Gstaad
Far be it from me to give advice to the Queen — last I heard she is one wise and experienced lady — but she’s dining this week with the 13-member IOC evaluation commission, which is charged with judging the various bids of cities trying to land the 2012 Olympic Games. Feign sickness, Ma’am, the worst thing that can happen to London after Ken Livingstone and traffic wardens is the Games. I know, I know, Athens were the best Games ever, so why shouldn’t London have its turn? Well, plenty of reasons, and none of them boring. Athens had no Underground, no good roads to speak of, an airport hastily assembled to welcome Charles Lindbergh in 1927, and athletic facilities inferior to those of any junior high school in the great state of South Dakota. The Games rectified all that, with state-of-the-art roads, stadiums galore, an airport which makes Heathrow look like the French garrison’s at Dien Bien Phu, and an Underground fit for Kings Farouk and Fahd, and any other spoiled fatties from down south.

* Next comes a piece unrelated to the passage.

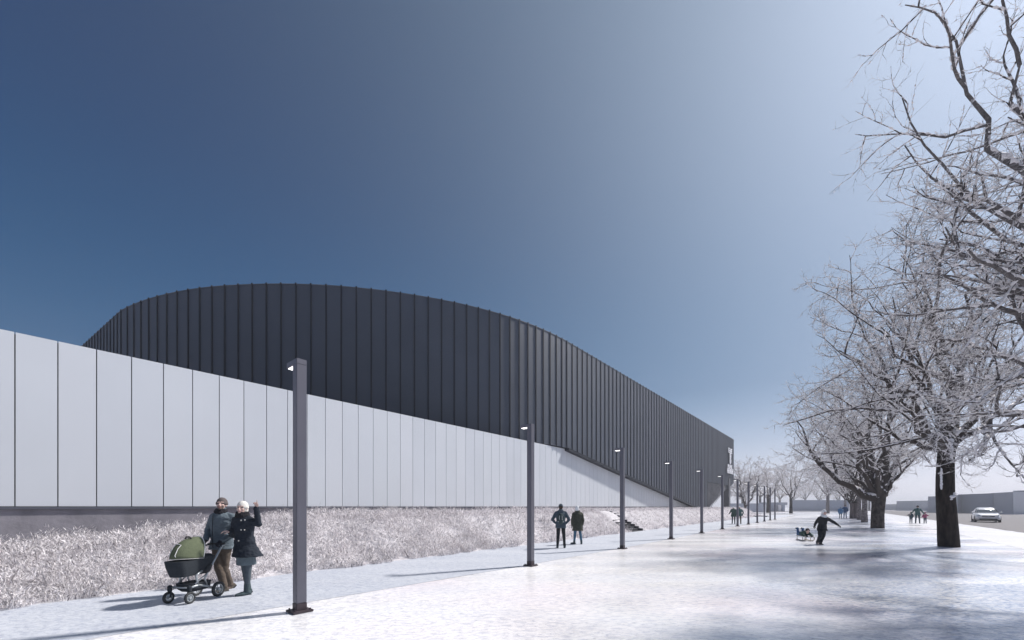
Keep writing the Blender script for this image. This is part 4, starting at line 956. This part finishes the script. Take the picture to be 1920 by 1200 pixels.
woman = person('person', pw, JW, R(0), (.12, -.97, .16), [dict(t='trousers', c='leg', fat=.80, lo=.03), dict(t='skirt', c='skirt', hem=dict(c=w_(462, 1059), rx=.165, ry=.14)),
      dict(t='coat', c='navy', a=.026, hem=dict(c=w_(465, 1043), rx=.245, ry=.18, yaw=0), cuff=.015, collar=0), dict(t='scarf', c='fur', f=1.05), dict(t='shoes', c='boot', h=.13), dict(t='hat', c='cream', full=1, brim=1),
      dict(t='buttons', p=[w_(452, 975.5, -.190), w_(452, 993.5, -.192), w_(447.3, 1014, -.200), w_(459, 975, -.190), w_(458.5, 993.5, -.198)])],
      'woman in a long black coat and cream hat raising one arm to point', vox=.0085, hands=dict(r=dict(d=(.02, -.12, .98), pn=(-.15, -1, 0), curl=1.25, point=True, side=1), l=dict(d=(-.8, -.45, .1), pn=(0, .3, -1), curl=.5)), seed=2, wr=.005)

# ---- the pram
def wheel(r, c, axis, rad, wid, nm='wheel'):
    w = MB(); w.torus(c, axis, rad-wid*.5, wid*.5, 28, 10, 1.15); t = w.build('tyre', M['rubber']); 
    a = Vector(axis).normalized(); u = a.orthogonal().normalized(); x = a.cross(u); c = Vector(c)
    m = MB(); m.torus(c, axis, rad-wid*1.05, wid*.20, 24, 6, 1.6); m.disc(c, axis, rad*.20, wid*1.0, 14)
    for i in range(6):
        d = u*math.cos(i*PI/3)+x*math.sin(i*PI/3); m.tube([c+d*rad*.1, c+d*(rad-wid*1.05)], wid*.16, 6)
    wh = m.build(nm, M['alu'], r, smooth=False); t.parent = wh; t.name = 'tyre'; return wh
M['rubber'] = mat('rubber', (0.035, 0.038, 0.042), 0.8, nscale=20, namp=0.2); M['alu'] = mat('brushed_metal', (0.42, 0.45, 0.47), 0.35, metal=0.6, spec=0.5)
M['pgreen'] = cloth('canopy_cloth', (0.108, 0.128, 0.078), n=.15, sc=25); M['pblack'] = cloth('pram_black_cloth', (0.028, 0.034, 0.042), n=.2, sc=30); M['piping'] = mat('reflective_piping', (0.62, 0.63, 0.62), 0.5)
ppos = A(357, 6.92); pr = empty('pram', ppos); tag(pr, 'pram with olive green hood and black carrycot pushed by the man', 'pram')
PH = Vector((-.087, -.996, 0)); PX = Vector((.996, -.087, 0)); PZ = Vector((0, 0, 1)); KP = .82        # heading, lateral (near side), up
q_ = lambda f, l, z: (PH*f+PX*l)*KP+PZ*z*1.04
for l_ in (-.24, .24): wheel(pr, q_(.26, l_, .098), PX, .102, .042)
for l_ in (-.27, .27): wheel(pr, q_(-.42, l_, .135), PX, .140, .05)
fr = MB()
for l_ in (-.20, .20):
    fr.tube([q_(.24, l_, .255), q_(.0, l_*.95, .27), q_(-.20, l_*.95, .22), q_(-.42, l_*1.1, .15)], .019, 10)
    fr.tube([q_(.02, l_*.95, .27), q_(.06, l_*.95, .44), q_(-.08, l_*.95, .50)], .020, 10)
    fr.tube([q_(-.20, l_*.95, .24), q_(-.14, l_, .36), q_(-.26, l_, .50), q_(-.44, l_*1.05, .72), q_(-.58, l_*1.05, .88), q_(-.66, l_*1.05, .90)], .0165, 10)
    fr.tube([q_(.10, l_, .30), q_(-.26, l_, .47)], .012, 8)
fr.tube([q_(-.42, -.26, .15), q_(-.42, .26, .15)], .014, 8); fr.tube([q_(.22, -.2, .255), q_(.22, .2, .255)], .014, 8)
fr.build('frame', M['alu'], pr, smooth=True)
for l_ in (-.24, .24):
    b = MB(); b.cap_bone(q_(.25, l_*.92, .27), q_(.25, l_*.92, .215), .034, .034); b.tube([q_(.25, l_*.8, .215), q_(.26, l_*.8, .10)], .014, 8); b.build('fork', M['pblack'], pr, smooth=True)
    b = MB(); b.cap_bone(q_(-.20, l_*.84, .50), q_(-.26, l_*.84, .56), .050, .042); b.build('hinge', M['rubber'], pr, smooth=True)
hbm = MB(); hbm.tube([q_(-.66, -.21, .90), q_(-.69, -.17, .91), q_(-.69, .17, .91), q_(-.66, .21, .90)], .019, 12); hbm.build('handlebar', M['rubber'], pr, smooth=True)
bs = MB()
def rrect(f0, f1, hw, z, n=8, r=.12, lift=0):
    pts = []
    for cx, cy, a0 in ((f1-r, hw-r, 0), (f0+r, hw-r, PI/2), (f0+r, -hw+r, PI), (f1-r, -hw+r, 1.5*PI)):
        for i in range(n): a = a0+PI/2*i/(n-1); pts.append(q_(cx+r*math.cos(a), cy+r*math.sin(a), z+lift*(f1-(cx+r*math.cos(a)))))
    return pts
bs.loft([rrect(-.36, .37, .17, .44), rrect(-.38, .39, .185, .50), rrect(-.42, .43, .205, .60), rrect(-.43, .45, .215, .70)]); bk_ = bs.build('carrycot', M['pblack'], pr, smooth=False)
cv = MB(); cv.loft([rrect(-.435, .10, .218, .695), rrect(-.44, .10, .222, .73), rrect(-.40, .08, .18, .765), rrect(-.33, .02, .10, .775, r=.08)]); cv.build('apron', M['pblack'], pr, smooth=True)
hood = MB(); rr = []; nA = 9
for i in range(nA+1):                                   # hood arcs fan from the front rim up and over
    t = i/nA; an = R(4+t*96); ring = []
    for j in range(17):
        b_ = PI*j/16; y = .222*math.cos(b_); h_ = math.sin(b_)**.75; bulge = 1+.035*math.sin(t*nA*PI)**2
        rad_ = .45*bulge*(.96+.04*t); ring.append(q_(-.10+math.cos(an)*rad_*h_*1.22, y*(1-.04*t), .715+math.sin(an)*rad_*h_*.80))
    rr.append(ring)
vs = [[hood.bm.verts.new(p) for p in r_] for r_ in rr]
for a, b in zip(vs, vs[1:]):
    for j in range(16): hood.bm.faces.new((a[j], a[j+1], b[j+1], b[j]))
ho = hood.build('hood', M['pgreen'], pr, smooth=True); md_ = ho.modifiers.new('s', 'SOLIDIFY'); md_.thickness = .012
pp = MB(); pp.tube(rr[0], .007, 6); pp.tube([p+Vector((0, 0, .004)) for p in rr[nA]], .008, 6); pp.tube([rr[0][j] for j in range(17)], .007, 6)
def onh(t, b): i = t*nA; i0 = min(int(i), nA-1); j = b*16; j0 = min(int(j), 15); f, g_ = i-i0, j-j0; a = rr[i0][j0].lerp(rr[i0][j0+1], g_); b2_ = rr[i0+1][j0].lerp(rr[i0+1][j0+1], g_); c = a.lerp(b2_, f); return c+(c-q_(.03, 0, .70)).normalized()*.010
pp.tube([onh(a, b) for a, b in ((.06, .40), (.10, .42), (.30, .42), (.42, .41), (.44, .52), (.44, .60), (.30, .62), (.08, .62))], .006, 6)
pp.build('piping', M['piping'], ho)
hg = MB(); hg.tube([onh(.72, .40), onh(.72, .44)+Vector((0, 0, .02)), onh(.72, .56)+Vector((0, 0, .02)), onh(.72, .60)], .014, 8); hg.build('carry_handle', M['rubber'], ho, smooth=True)
bk2 = MB(); bk2.loft([rrect(-.34, .12, .16, .17), rrect(-.36, .18, .20, .22), rrect(-.37, .20, .21, .31)]); bk2.build('basket', M['pblack'], pr, smooth=False)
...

But — at a price. Greece is now in debt until the year 4032, give or take a year, and that is only if the EU powers that be give us a favourable rate. (Rwanda and Swaziland are also willing to help us, and we have dispatched a team of bankers to negotiate. Alas, last we heard some of them had been boiled and eaten, but nothing has been confirmed.) When Athens first tried to bid for the 1996 Games, the centenary of the Olympics, my childhood friend Spyro Metaxas, of Metaxas brandy fame, was appointed head of the Greek delegation. His budget was $950 million dollars, which may sound small, but, as he says, if one does not overcharge in order to get kickbacks, it is more than sufficient.